La protagonista della storia, Luce, decide di condividere le sue riflessioni sulla piazza virtuale. Un non luogo in cui si celebra il trionfo dell’anominato, che protegge l’intimità, ma in cui scarseggia la solidarietà, proprio in ragione della mancanza di identità. Il web viene totalmente sdoganato nel libro, letteratura reale e virtuale dialogano amichevolmente in una piacevole armonia, fotografando la consuetudine, molto invalsa nelle nuove generazioni, di cercare appiglio, supporto e conoscenze nella rete: «Bisogna saperne fare il giusto uso – spiega Sparaco – i social network, i forum e la condivisione virtuale sono importanti, fanno parte della nostra realtà, ma non bisogna correre il rischio di restare intrappolati nella gabbia degli avatar sociali, non a caso nel libro le animatrici dei dibattiti online poi trovano modo di incontrarsi e comunicarsi quelle sensazioni ed emozioni che solo il contatto può ispirare». Il libro scorre bene, quasi come un film, non a caso la sua struttura narrativa da molti è stata accostata a una sceneggiatura. Da sceneggiatrice quale nasce, la Sparaco non disdegna questa critica e, anzi, confessa di avere già ricevuto proposte per trarre dalla sua opera un film: «Ho paura a permetterlo – rivela – perché il libro vive su un equilibrio molto precario, è già stato molto esplicito il mio modo di raccontare questo dramma e non so se tradurlo in immagini possa rischiare di apparire troppo forte, lo permetterei solo se trovassi un regista in grado di convincermi con la sua sensibilità, ma fino a oggi questo non è accaduto. Per un altro libro non avrei avuto remore, per questo qui, invece, ho qualche resistenza».

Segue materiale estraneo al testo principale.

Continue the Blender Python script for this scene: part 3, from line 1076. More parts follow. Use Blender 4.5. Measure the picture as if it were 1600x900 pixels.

Il libro, insomma, entra a gamba tesa in un dibattito ancora acerbo nel nostro paese. Lo fa in modo coraggioso e diretto, rappresentando il monologo interiore lacerante e violento che si sviluppa di fronte a una decisione come l’aborto. Lo fa rompendo anche alcuni cliché, come quello dell’uomo insensibile e indifferente. L’uomo raccontato dalla Sparaco, infatti, è un carattere positivo: «Deciso, pragmatico, ma con grande premura nei confronti della donna, l’immagine del maschio che propongo è quella di una figura assolutamente in grado di comprendere». E lo fa, soprattutto, parlando del ruolo terapeutico dell’amore: «Secondo me l’amore è una cura – dice la Sparaco – che adoperiamo per noi stessi e per la persona che amiamo, ci curiamo con l’amore e amando curiamo la persona che è oggetto del nostro amore». Una storia, due vite, un libro che invitano a un’amara ma necessaria riflessione.